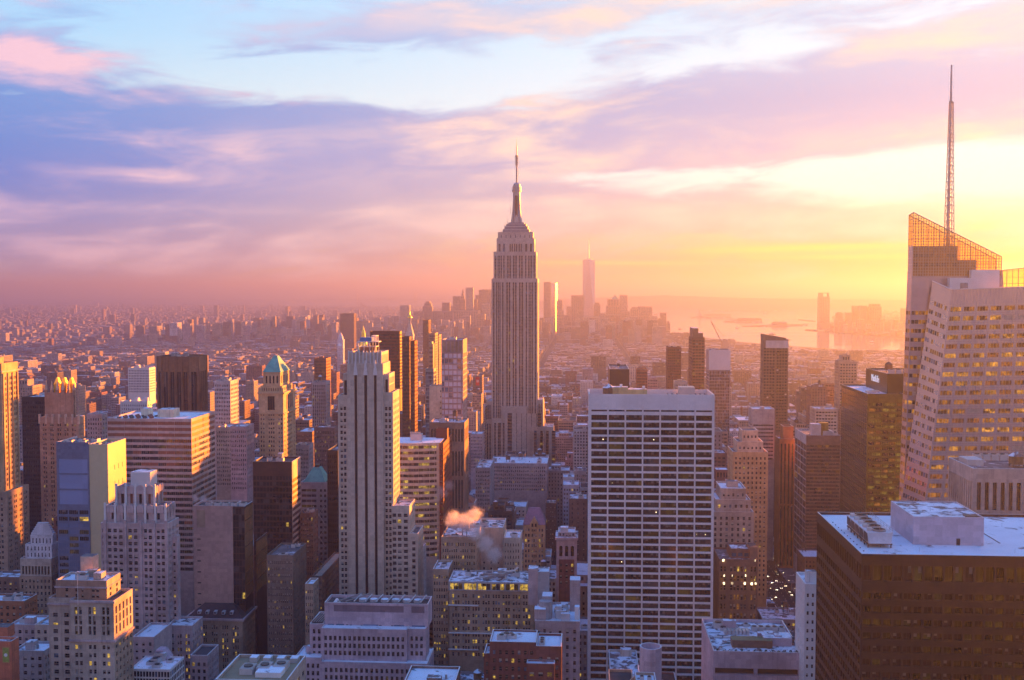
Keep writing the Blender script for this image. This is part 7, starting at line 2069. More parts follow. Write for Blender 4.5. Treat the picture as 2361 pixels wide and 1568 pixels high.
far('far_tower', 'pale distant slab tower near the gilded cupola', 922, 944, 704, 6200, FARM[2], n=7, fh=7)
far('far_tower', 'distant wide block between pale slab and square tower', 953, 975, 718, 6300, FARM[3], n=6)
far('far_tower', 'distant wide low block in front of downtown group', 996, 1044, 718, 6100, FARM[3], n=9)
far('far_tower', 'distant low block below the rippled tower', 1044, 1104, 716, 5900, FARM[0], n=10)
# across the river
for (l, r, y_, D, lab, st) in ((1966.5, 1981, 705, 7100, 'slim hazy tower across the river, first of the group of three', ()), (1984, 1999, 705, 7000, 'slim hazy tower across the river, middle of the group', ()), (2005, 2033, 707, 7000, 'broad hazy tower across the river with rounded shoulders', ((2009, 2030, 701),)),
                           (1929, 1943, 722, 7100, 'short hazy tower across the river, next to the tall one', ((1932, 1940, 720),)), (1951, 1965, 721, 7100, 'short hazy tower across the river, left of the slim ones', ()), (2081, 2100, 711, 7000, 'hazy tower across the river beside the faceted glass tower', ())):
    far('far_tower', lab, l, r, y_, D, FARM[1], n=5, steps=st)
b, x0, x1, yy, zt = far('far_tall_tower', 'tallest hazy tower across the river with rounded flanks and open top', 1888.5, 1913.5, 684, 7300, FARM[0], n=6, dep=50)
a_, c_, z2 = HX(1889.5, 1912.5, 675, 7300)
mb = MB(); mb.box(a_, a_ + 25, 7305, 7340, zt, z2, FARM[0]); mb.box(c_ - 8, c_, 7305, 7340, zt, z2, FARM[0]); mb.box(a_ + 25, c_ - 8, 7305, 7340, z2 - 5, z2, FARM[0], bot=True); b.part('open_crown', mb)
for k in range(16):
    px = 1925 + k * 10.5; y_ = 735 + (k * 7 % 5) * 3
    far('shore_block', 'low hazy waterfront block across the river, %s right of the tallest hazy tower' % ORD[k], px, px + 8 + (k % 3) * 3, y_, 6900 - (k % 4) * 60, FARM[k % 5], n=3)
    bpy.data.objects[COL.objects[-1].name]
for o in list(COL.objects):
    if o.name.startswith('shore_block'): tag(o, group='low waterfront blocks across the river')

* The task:
Output a faithful copy of the data, with each picture left out.

* Task answer:
Keep writing the Blender script for this image. This is part 7, starting at line 2069. More parts follow. Write for Blender 4.5. Treat the picture as 2361 pixels wide and 1568 pixels high.
far('far_tower', 'pale distant slab tower near the gilded cupola', 922, 944, 704, 6200, FARM[2], n=7, fh=7)
far('far_tower', 'distant wide block between pale slab and square tower', 953, 975, 718, 6300, FARM[3], n=6)
far('far_tower', 'distant wide low block in front of downtown group', 996, 1044, 718, 6100, FARM[3], n=9)
far('far_tower', 'distant low block below the rippled tower', 1044, 1104, 716, 5900, FARM[0], n=10)
# across the river
for (l, r, y_, D, lab, st) in ((1966.5, 1981, 705, 7100, 'slim hazy tower across the river, first of the group of three', ()), (1984, 1999, 705, 7000, 'slim hazy tower across the river, middle of the group', ()), (2005, 2033, 707, 7000, 'broad hazy tower across the river with rounded shoulders', ((2009, 2030, 701),)),
                           (1929, 1943, 722, 7100, 'short hazy tower across the river, next to the tall one', ((1932, 1940, 720),)), (1951, 1965, 721, 7100, 'short hazy tower across the river, left of the slim ones', ()), (2081, 2100, 711, 7000, 'hazy tower across the river beside the faceted glass tower', ())):
    far('far_tower', lab, l, r, y_, D, FARM[1], n=5, steps=st)
b, x0, x1, yy, zt = far('far_tall_tower', 'tallest hazy tower across the river with rounded flanks and open top', 1888.5, 1913.5, 684, 7300, FARM[0], n=6, dep=50)
a_, c_, z2 = HX(1889.5, 1912.5, 675, 7300)
mb = MB(); mb.box(a_, a_ + 25, 7305, 7340, zt, z2, FARM[0]); mb.box(c_ - 8, c_, 7305, 7340, zt, z2, FARM[0]); mb.box(a_ + 25, c_ - 8, 7305, 7340, z2 - 5, z2, FARM[0], bot=True); b.part('open_crown', mb)
for k in range(16):
    px = 1925 + k * 10.5; y_ = 735 + (k * 7 % 5) * 3
    far('shore_block', 'low hazy waterfront block across the river, %s right of the tallest hazy tower' % ORD[k], px, px + 8 + (k % 3) * 3, y_, 6900 - (k % 4) * 60, FARM[k % 5], n=3)
    bpy.data.objects[COL.objects[-1].name]
for o in list(COL.objects):
    if o.name.startswith('shore_block'): tag(o, group='low waterfront blocks across the river')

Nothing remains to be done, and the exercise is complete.